> [PROMPT]: Copy the data below exactly.

[RAW DATA start]

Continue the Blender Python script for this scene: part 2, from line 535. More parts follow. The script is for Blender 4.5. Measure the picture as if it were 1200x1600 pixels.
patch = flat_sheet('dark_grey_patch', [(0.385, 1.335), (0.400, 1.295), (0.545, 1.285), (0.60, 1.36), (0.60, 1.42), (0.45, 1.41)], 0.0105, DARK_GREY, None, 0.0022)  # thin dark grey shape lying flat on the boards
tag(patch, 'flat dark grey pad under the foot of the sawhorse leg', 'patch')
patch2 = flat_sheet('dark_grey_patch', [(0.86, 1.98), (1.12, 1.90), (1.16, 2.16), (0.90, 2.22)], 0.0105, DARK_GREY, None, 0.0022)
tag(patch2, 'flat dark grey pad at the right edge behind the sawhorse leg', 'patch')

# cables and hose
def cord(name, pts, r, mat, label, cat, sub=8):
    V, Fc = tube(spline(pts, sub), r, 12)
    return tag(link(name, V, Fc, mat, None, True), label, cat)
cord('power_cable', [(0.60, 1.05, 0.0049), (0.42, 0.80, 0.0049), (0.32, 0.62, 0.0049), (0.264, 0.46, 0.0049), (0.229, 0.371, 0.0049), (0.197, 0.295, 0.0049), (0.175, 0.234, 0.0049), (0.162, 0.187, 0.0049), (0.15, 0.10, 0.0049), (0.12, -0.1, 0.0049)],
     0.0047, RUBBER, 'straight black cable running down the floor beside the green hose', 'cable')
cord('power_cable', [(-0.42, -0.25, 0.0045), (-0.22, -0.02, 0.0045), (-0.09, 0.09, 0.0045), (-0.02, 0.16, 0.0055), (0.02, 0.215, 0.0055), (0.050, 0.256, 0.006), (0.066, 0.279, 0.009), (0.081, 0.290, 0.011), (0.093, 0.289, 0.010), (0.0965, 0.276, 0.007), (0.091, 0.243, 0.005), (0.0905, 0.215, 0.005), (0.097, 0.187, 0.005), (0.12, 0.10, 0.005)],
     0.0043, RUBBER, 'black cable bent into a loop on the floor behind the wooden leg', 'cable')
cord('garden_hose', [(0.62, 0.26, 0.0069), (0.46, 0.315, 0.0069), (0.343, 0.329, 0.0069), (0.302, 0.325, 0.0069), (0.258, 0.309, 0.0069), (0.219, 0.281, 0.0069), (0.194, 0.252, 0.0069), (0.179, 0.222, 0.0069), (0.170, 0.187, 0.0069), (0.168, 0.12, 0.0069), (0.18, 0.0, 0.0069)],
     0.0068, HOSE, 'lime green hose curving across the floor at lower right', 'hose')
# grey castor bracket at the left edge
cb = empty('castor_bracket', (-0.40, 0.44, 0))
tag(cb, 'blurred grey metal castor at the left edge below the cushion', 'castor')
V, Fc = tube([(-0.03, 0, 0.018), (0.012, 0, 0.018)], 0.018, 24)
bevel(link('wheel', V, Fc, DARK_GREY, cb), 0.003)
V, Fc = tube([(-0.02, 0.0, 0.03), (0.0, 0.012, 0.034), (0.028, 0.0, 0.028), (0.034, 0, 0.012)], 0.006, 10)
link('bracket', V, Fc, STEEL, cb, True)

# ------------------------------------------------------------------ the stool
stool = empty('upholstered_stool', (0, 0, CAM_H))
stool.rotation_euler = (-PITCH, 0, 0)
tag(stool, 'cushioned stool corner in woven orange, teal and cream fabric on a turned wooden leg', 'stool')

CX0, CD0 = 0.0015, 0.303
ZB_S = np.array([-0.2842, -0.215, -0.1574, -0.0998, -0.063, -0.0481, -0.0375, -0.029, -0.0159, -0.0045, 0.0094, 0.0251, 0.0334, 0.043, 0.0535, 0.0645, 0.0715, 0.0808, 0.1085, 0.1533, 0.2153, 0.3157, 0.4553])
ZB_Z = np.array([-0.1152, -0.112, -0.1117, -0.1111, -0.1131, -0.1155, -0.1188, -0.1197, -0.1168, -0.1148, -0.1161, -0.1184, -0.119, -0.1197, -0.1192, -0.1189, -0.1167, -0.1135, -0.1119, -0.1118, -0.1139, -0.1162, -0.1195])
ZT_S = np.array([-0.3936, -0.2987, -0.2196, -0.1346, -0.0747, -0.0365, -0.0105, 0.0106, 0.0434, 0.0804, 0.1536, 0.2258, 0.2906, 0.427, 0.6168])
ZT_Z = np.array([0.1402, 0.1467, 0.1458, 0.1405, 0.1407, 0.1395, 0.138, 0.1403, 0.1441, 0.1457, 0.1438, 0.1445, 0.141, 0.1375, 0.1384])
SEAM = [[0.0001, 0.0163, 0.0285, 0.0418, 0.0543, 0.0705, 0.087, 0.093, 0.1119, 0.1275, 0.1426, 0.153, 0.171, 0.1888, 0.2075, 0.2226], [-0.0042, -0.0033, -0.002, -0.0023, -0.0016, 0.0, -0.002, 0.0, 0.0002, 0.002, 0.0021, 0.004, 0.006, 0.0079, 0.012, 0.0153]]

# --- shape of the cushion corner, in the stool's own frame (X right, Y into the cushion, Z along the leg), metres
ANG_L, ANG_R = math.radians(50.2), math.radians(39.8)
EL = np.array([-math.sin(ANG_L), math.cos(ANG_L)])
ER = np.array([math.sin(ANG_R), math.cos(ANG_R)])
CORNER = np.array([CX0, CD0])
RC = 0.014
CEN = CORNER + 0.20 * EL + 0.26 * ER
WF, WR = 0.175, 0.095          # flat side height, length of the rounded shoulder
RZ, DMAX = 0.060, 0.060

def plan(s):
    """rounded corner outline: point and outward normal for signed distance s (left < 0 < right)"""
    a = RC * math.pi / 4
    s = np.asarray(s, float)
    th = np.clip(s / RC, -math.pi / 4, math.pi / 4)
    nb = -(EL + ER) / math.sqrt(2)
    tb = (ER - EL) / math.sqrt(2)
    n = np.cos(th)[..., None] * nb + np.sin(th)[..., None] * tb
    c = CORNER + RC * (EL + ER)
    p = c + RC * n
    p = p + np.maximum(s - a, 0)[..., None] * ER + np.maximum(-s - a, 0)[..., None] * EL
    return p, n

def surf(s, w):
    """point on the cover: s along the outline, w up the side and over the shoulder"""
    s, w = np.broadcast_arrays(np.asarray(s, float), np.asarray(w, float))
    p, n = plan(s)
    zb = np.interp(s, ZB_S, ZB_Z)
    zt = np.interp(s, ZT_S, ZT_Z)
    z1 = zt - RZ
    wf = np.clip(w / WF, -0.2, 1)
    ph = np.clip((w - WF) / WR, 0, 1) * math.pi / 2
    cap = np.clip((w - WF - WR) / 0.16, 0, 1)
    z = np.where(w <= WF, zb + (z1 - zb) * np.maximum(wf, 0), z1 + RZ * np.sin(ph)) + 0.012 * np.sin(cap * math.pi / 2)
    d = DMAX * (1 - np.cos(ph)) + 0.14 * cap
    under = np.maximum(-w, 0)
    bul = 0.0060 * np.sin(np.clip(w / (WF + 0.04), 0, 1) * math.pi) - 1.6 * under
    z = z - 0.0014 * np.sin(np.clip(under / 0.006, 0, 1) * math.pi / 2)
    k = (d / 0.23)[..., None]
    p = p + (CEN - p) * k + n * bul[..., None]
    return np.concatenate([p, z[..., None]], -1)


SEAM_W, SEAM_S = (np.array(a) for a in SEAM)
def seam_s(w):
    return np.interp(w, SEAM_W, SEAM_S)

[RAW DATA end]

> [RESPONSE TO THIS EXERCISE]:
Continue the Blender Python script for this scene: part 2, from line 535. More parts follow. The script is for Blender 4.5. Measure the picture as if it were 1200x1600 pixels.
patch = flat_sheet('dark_grey_patch', [(0.385, 1.335), (0.400, 1.295), (0.545, 1.285), (0.60, 1.36), (0.60, 1.42), (0.45, 1.41)], 0.0105, DARK_GREY, None, 0.0022)  # thin dark grey shape lying flat on the boards
tag(patch, 'flat dark grey pad under the foot of the sawhorse leg', 'patch')
patch2 = flat_sheet('dark_grey_patch', [(0.86, 1.98), (1.12, 1.90), (1.16, 2.16), (0.90, 2.22)], 0.0105, DARK_GREY, None, 0.0022)
tag(patch2, 'flat dark grey pad at the right edge behind the sawhorse leg', 'patch')

# cables and hose
def cord(name, pts, r, mat, label, cat, sub=8):
    V, Fc = tube(spline(pts, sub), r, 12)
    return tag(link(name, V, Fc, mat, None, True), label, cat)
cord('power_cable', [(0.60, 1.05, 0.0049), (0.42, 0.80, 0.0049), (0.32, 0.62, 0.0049), (0.264, 0.46, 0.0049), (0.229, 0.371, 0.0049), (0.197, 0.295, 0.0049), (0.175, 0.234, 0.0049), (0.162, 0.187, 0.0049), (0.15, 0.10, 0.0049), (0.12, -0.1, 0.0049)],
     0.0047, RUBBER, 'straight black cable running down the floor beside the green hose', 'cable')
cord('power_cable', [(-0.42, -0.25, 0.0045), (-0.22, -0.02, 0.0045), (-0.09, 0.09, 0.0045), (-0.02, 0.16, 0.0055), (0.02, 0.215, 0.0055), (0.050, 0.256, 0.006), (0.066, 0.279, 0.009), (0.081, 0.290, 0.011), (0.093, 0.289, 0.010), (0.0965, 0.276, 0.007), (0.091, 0.243, 0.005), (0.0905, 0.215, 0.005), (0.097, 0.187, 0.005), (0.12, 0.10, 0.005)],
     0.0043, RUBBER, 'black cable bent into a loop on the floor behind the wooden leg', 'cable')
cord('garden_hose', [(0.62, 0.26, 0.0069), (0.46, 0.315, 0.0069), (0.343, 0.329, 0.0069), (0.302, 0.325, 0.0069), (0.258, 0.309, 0.0069), (0.219, 0.281, 0.0069), (0.194, 0.252, 0.0069), (0.179, 0.222, 0.0069), (0.170, 0.187, 0.0069), (0.168, 0.12, 0.0069), (0.18, 0.0, 0.0069)],
     0.0068, HOSE, 'lime green hose curving across the floor at lower right', 'hose')
# grey castor bracket at the left edge
cb = empty('castor_bracket', (-0.40, 0.44, 0))
tag(cb, 'blurred grey metal castor at the left edge below the cushion', 'castor')
V, Fc = tube([(-0.03, 0, 0.018), (0.012, 0, 0.018)], 0.018, 24)
bevel(link('wheel', V, Fc, DARK_GREY, cb), 0.003)
V, Fc = tube([(-0.02, 0.0, 0.03), (0.0, 0.012, 0.034), (0.028, 0.0, 0.028), (0.034, 0, 0.012)], 0.006, 10)
link('bracket', V, Fc, STEEL, cb, True)

# ------------------------------------------------------------------ the stool
stool = empty('upholstered_stool', (0, 0, CAM_H))
stool.rotation_euler = (-PITCH, 0, 0)
tag(stool, 'cushioned stool corner in woven orange, teal and cream fabric on a turned wooden leg', 'stool')

CX0, CD0 = 0.0015, 0.303
ZB_S = np.array([-0.2842, -0.215, -0.1574, -0.0998, -0.063, -0.0481, -0.0375, -0.029, -0.0159, -0.0045, 0.0094, 0.0251, 0.0334, 0.043, 0.0535, 0.0645, 0.0715, 0.0808, 0.1085, 0.1533, 0.2153, 0.3157, 0.4553])
ZB_Z = np.array([-0.1152, -0.112, -0.1117, -0.1111, -0.1131, -0.1155, -0.1188, -0.1197, -0.1168, -0.1148, -0.1161, -0.1184, -0.119, -0.1197, -0.1192, -0.1189, -0.1167, -0.1135, -0.1119, -0.1118, -0.1139, -0.1162, -0.1195])
ZT_S = np.array([-0.3936, -0.2987, -0.2196, -0.1346, -0.0747, -0.0365, -0.0105, 0.0106, 0.0434, 0.0804, 0.1536, 0.2258, 0.2906, 0.427, 0.6168])
ZT_Z = np.array([0.1402, 0.1467, 0.1458, 0.1405, 0.1407, 0.1395, 0.138, 0.1403, 0.1441, 0.1457, 0.1438, 0.1445, 0.141, 0.1375, 0.1384])
SEAM = [[0.0001, 0.0163, 0.0285, 0.0418, 0.0543, 0.0705, 0.087, 0.093, 0.1119, 0.1275, 0.1426, 0.153, 0.171, 0.1888, 0.2075, 0.2226], [-0.0042, -0.0033, -0.002, -0.0023, -0.0016, 0.0, -0.002, 0.0, 0.0002, 0.002, 0.0021, 0.004, 0.006, 0.0079, 0.012, 0.0153]]

# --- shape of the cushion corner, in the stool's own frame (X right, Y into the cushion, Z along the leg), metres
ANG_L, ANG_R = math.radians(50.2), math.radians(39.8)
EL = np.array([-math.sin(ANG_L), math.cos(ANG_L)])
ER = np.array([math.sin(ANG_R), math.cos(ANG_R)])
CORNER = np.array([CX0, CD0])
RC = 0.014
CEN = CORNER + 0.20 * EL + 0.26 * ER
WF, WR = 0.175, 0.095          # flat side height, length of the rounded shoulder
RZ, DMAX = 0.060, 0.060

def plan(s):
    """rounded corner outline: point and outward normal for signed distance s (left < 0 < right)"""
    a = RC * math.pi / 4
    s = np.asarray(s, float)
    th = np.clip(s / RC, -math.pi / 4, math.pi / 4)
    nb = -(EL + ER) / math.sqrt(2)
    tb = (ER - EL) / math.sqrt(2)
    n = np.cos(th)[..., None] * nb + np.sin(th)[..., None] * tb
    c = CORNER + RC * (EL + ER)
    p = c + RC * n
    p = p + np.maximum(s - a, 0)[..., None] * ER + np.maximum(-s - a, 0)[..., None] * EL
    return p, n

def surf(s, w):
    """point on the cover: s along the outline, w up the side and over the shoulder"""
    s, w = np.broadcast_arrays(np.asarray(s, float), np.asarray(w, float))
    p, n = plan(s)
    zb = np.interp(s, ZB_S, ZB_Z)
    zt = np.interp(s, ZT_S, ZT_Z)
    z1 = zt - RZ
    wf = np.clip(w / WF, -0.2, 1)
    ph = np.clip((w - WF) / WR, 0, 1) * math.pi / 2
    cap = np.clip((w - WF - WR) / 0.16, 0, 1)
    z = np.where(w <= WF, zb + (z1 - zb) * np.maximum(wf, 0), z1 + RZ * np.sin(ph)) + 0.012 * np.sin(cap * math.pi / 2)
    d = DMAX * (1 - np.cos(ph)) + 0.14 * cap
    under = np.maximum(-w, 0)
    bul = 0.0060 * np.sin(np.clip(w / (WF + 0.04), 0, 1) * math.pi) - 1.6 * under
    z = z - 0.0014 * np.sin(np.clip(under / 0.006, 0, 1) * math.pi / 2)
    k = (d / 0.23)[..., None]
    p = p + (CEN - p) * k + n * bul[..., None]
    return np.concatenate([p, z[..., None]], -1)


SEAM_W, SEAM_S = (np.array(a) for a in SEAM)
def seam_s(w):
    return np.interp(w, SEAM_W, SEAM_S)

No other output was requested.